Fatores como diminuição da carga tributária também são uma solução viável, o que pode ser feito via queda do Imposto sobre a Propriedade Predial e Territorial Urbana (IPTU) do município e Imposto sobre Circulação de Mercadorias e Serviços (ICMS) do estado, diminuindo o preço do metro quadrado na região para compra e aluguel, bem como aumentando a margem de lucro do empresariado, o que, por sua vez, tem relação direta com aumento dos postos de trabalho e dos faturamentos, o que aumentará, a médio prazo, a arrecadação dos órgãos públicos, como prova a curva de Laffer.

A região, segundo consta, teve nos últimos meses o fechamento de 300 empresas, algo que deixou no bolsão do desemprego aproximadamente 1500 pessoas. O fluxo de pessoas e o aumento de prédios comerciais em uso diminuem diretamente o abandono da região e, por conseguinte, o crime.
Outra prática resultante da queda dos preços dos imóveis, pela diminuição do IPTU e oferta de trabalho, é a habitação residencial. A criação de postos de trabalho é atrativa para que empregados tendam a morar na região, o que diminui o esvaziamento habitacional e reduz o número de imóveis abandonados. A longo prazo, diminuindo gastos com segurança pública para casas e prédios abandonados, seja residencial ou comercial.
Fatores como a iluminação pública da região e cuidado na coleta de lixo, bem como corte de árvores e gramados, também tendem a diminuir o crime. A iluminação de uma região influencia diretamente na queda do crime, sendo em média 36% menos práticas criminais em locais bem iluminados à noite.
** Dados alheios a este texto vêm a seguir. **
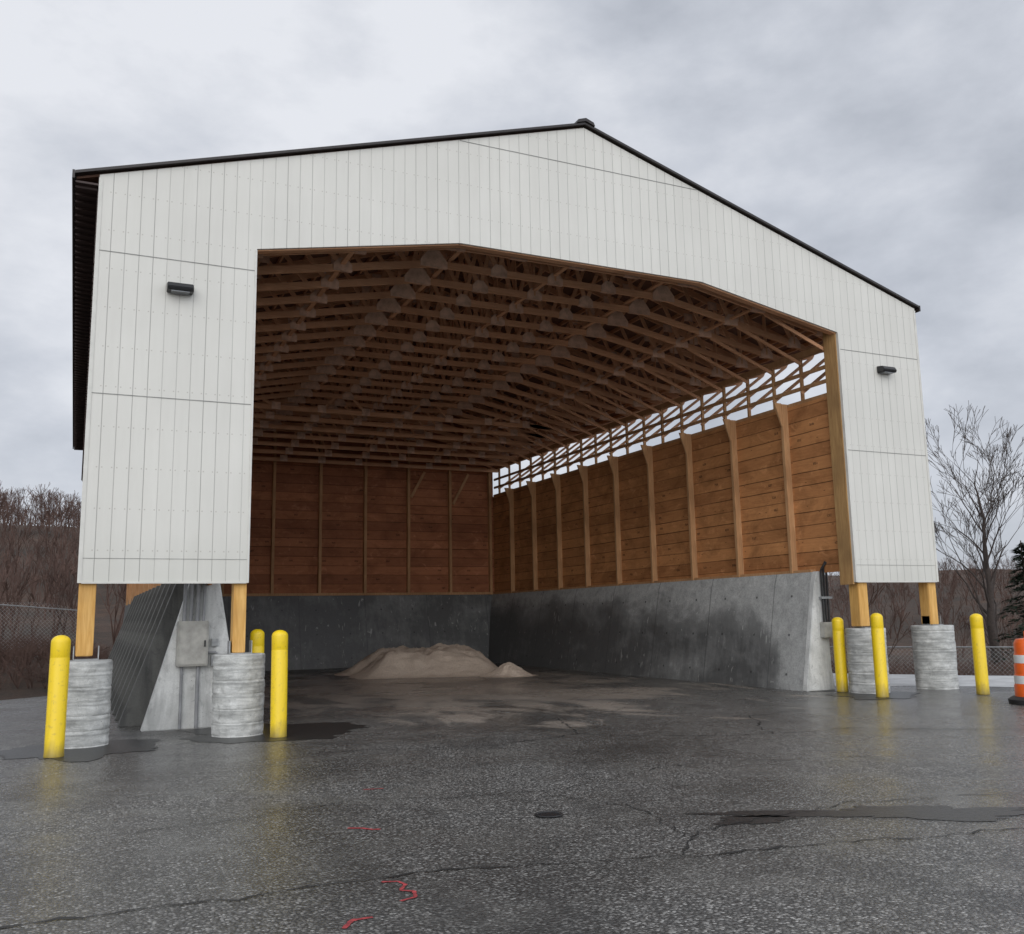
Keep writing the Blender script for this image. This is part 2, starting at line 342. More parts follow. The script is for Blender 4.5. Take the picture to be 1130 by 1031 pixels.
def blob(name,cx,cy,rx,ry,mat,z,seed,rag=.25,n=60,rot=0):
    mb=MB(); pts=[]
    for i in range(n):
        t=2*math.pi*i/n; q=1+rag*2*noise.noise(Vector((math.cos(t)*1.6+seed,math.sin(t)*1.6,seed*.37)))+rag*.8*noise.noise(Vector((math.cos(t)*7+seed,math.sin(t)*7,seed)))
        q=max(.45,q); a,b=rx*q*math.cos(t),ry*q*math.sin(t)
        pts.append((cx+a*math.cos(rot)-b*math.sin(rot),cy+a*math.sin(rot)+b*math.cos(rot),z))
    mb.v=pts; mb.f=[tuple(range(n))]
    o=mb.obj(name,mat,recalc=False); struct(o); return o
blob('asphalt_patch',.1,-.45,1.0,.9,M['patch'],.005,1)
blob('asphalt_patch',2.9,.1,1.5,1.1,M['patch'],.005,2.3)
blob('asphalt_patch',14.7,-.3,.9,.8,M['patch'],.005,4.1)
blob('asphalt_patch',15.2,1.2,.8,.6,M['patch'],.005,5.2)
blob('worn_asphalt',6.5,-8.75,1.05,.24,M['puddle'],.004,12.4,.45,160,-.44)
blob('worn_asphalt',5.15,-8.3,.34,.14,M['puddle'],.004,3.7,.3,80,-.3)
def crack(pts,w,seed):
    P=[]
    for (a,b) in zip(pts[:-1],pts[1:]):
        n=max(2,int(math.hypot(b[0]-a[0],b[1]-a[1])/.07))
        for i in range(n): P.append((a[0]+(b[0]-a[0])*i/n,a[1]+(b[1]-a[1])*i/n))
    mb=MB()
    for i,(x,y) in enumerate(P):
        d=.14*noise.noise(Vector((i*.09,seed,0)))+.08*noise.noise(Vector((i*.5,seed,4)))
        ww=w*(.15+1.3*abs(noise.noise(Vector((i*.21,seed,9)))))
        j=min(i,len(P)-2); tx=P[j+1][0]-P[j][0]; ty=P[j+1][1]-P[j][1]; l=math.hypot(tx,ty); nx_,ny_=-ty/l,tx/l
        mb.v+=[(x+nx_*(d-ww),y+ny_*(d-ww),.007),(x+nx_*(d+ww),y+ny_*(d+ww),.007)]
    for i in range(len(P)-1): mb.f.append((2*i,2*i+2,2*i+3,2*i+1))
    o=mb.obj('asphalt_crack',M['crack'],recalc=False); struct(o)
crack([(-1.5,-8.2),(.4,-8.55),(2.2,-8.5),(3.9,-9.0),(6.0,-9.4),(9.5,-10.3)],.024,1)
crack([(4.0,-9.0),(4.6,-8.4),(6.4,-8.2),(8.6,-8.8),(11,-9.8)],.014,2.7)
crack([(3.2,-2.5),(5.2,-3.0),(6.6,-2.6),(8.4,-3.9),(10.4,-4.2),(13.5,-6.5)],.024,5.1)
crack([(6.6,-2.6),(7.4,-.6),(9.5,.4)],.018,6.1)
crack([(9.0,-4.0),(10.2,-2.0),(13.5,-1.6)],.018,7.7)
crack([(.5,-6.2),(2.5,-5.9),(4.2,-6.3),(6.5,-5.6),(8.6,-6.3)],.011,8.4)
crack([(4.2,-6.3),(4.6,-7.4),(4.3,-8.6)],.010,9.4)
def stroke(pts,w,seed):
    mb=MB()
    P=[]
    for (a,b) in zip(pts[:-1],pts[1:]):
        for i in range(8): P.append((a[0]+(b[0]-a[0])*i/8,a[1]+(b[1]-a[1])*i/8))
    P.append(pts[-1])
    for i,(x,y) in enumerate(P):
        j=min(i,len(P)-2); tx=P[j+1][0]-P[j][0]; ty=P[j+1][1]-P[j][1]; l=math.hypot(tx,ty)
        ww=w*(.5+.8*abs(noise.noise(Vector((i*.6,seed,0)))))
        mb.v+=[(x+ty/l*ww,y-tx/l*ww,.005),(x-ty/l*ww,y+tx/l*ww,.005)]
    for i in range(len(P)-1): mb.f.append((2*i,2*i+2,2*i+3,2*i+1))
    o=mb.obj('painted_marking',M['red'],recalc=False); struct(o)
stroke([(1.88,-8.62),(1.98,-8.66),(2.0,-8.75),(1.93,-8.86),(2.0,-8.92),(1.97,-9.04),(1.86,-9.08)],.02,1)
stroke([(2.1,-6.95),(2.2,-7.0),(2.27,-7.1),(2.33,-7.12)],.03,2)
stroke([(1.42,-9.42),(1.5,-9.3),(1.62,-9.3)],.026,3)
stroke([(2.7,-5.3),(2.9,-5.34)],.02,4)
mb=MB(); mb.lathe([(.12,0),(.125,.006),(.115,.012),(.105,.012),(.1,.005)],n=28)
o=mb.obj('utility_cover',M['black'],loc=(3.77,-7.31,.004)); tag(o,"small round black iron utility cover set in wet asphalt","utility cover")

# ---------------------------------------------------------------- the shed
shed=empty('storage_shed',(W/2,0,0),"large open-front white-sided wooden salt shed with concrete bin walls","building")
def part(mb,name,mat,parent=None,**kw):
    o=mb.obj(name,mat,**kw); p=parent or shed
    o.parent=p
    wl=Vector((0,0,0)); q=p
    while q: wl+=Vector(q.location); q=q.parent
    o.location=Vector(o.location)-wl
    return o
def boxpart(name,mat,b,parent=None,**kw):
    m=MB(); m.box(*b); return part(m,name,mat,parent,**kw)
fp=[(0,Hb),(A,Hb),(A,Ho),(B,Ht),(W-B,Ht),(W-A,Ho),(W-A,Hb),(W,Hb),(W,He),(W/2,Hp),(0,He)]
mb=MB(); mb.prism(fp,0,.05); fac=part(mb,'front_siding',M['siding'])
for (x0,x1,z) in [(0,A,S1),(XW,W,S1),(0,A,S2),(XW,W,S2),(5.93,W-5.93,10.29),(0,A,Hb+.35),(XW,W,Hb+.35)]:
    h=.006 if z>3 else .003
    boxpart('seam_flashing',M['flash'],(x0+.01,x1-.01,-.006,0.002,z-h,z+h),fac)
MT=mat_simple('white_corner_trim',(.61,.60,.55),.55,0,.15,3)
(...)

Da mesma forma, matagais tendem a ser locais para esconderijo e para ocultar roubos.
A obrigatoriedade, por meio legal, de que donos de casas e prédios vazios zelem por suas propriedades também diminui custos de manutenção e limpeza da cidade, bem como gastos com policiamento ostensivo, com a queda criminal na região.
Criando, ambos os aspectos, uma região com múltiplos usos, dando fluxo de pessoas em todos os horários, diferente do cenário atual de vazio noturno. Não menos importante, a tolerância zero para pequenos crimes diminui as práticas criminais e a influência psicológica da impunidade.
O poder público, seja com o regime de leis nas esferas legislativa (vereadores e deputados), pode ensejar o aumento da punibilidade e multa em delitos como pichação, depredação de espaços públicos e privados, bem como descarte ilegal de lixo, aumentando a qualidade de vida urbana e diminuindo a deterioração desses espaços. Este fato tem relação com o impedimento de aumento de delitos como roubos, segundo pesquisa de George Kelling e James Wilson, provada empiricamente por Philip Zimbardo, psicólogo e professor emérito da Universidade de Stanford, em 1969.

O vandalismo causa mais vandalismo e, a médio prazo, crimes violentos. Fatores como impedimento de uso de drogas, como crack, e a prática da prostituição também têm relação direta na queda de crimes sustentados por essa prática, como o tráfico, prática diretamente relacionada à violência na região, e o roubo ou assalto para uso de entorpecente.
A violência é multifatorial, as soluções são várias, mas, para resolver, é preciso ir além da propaganda.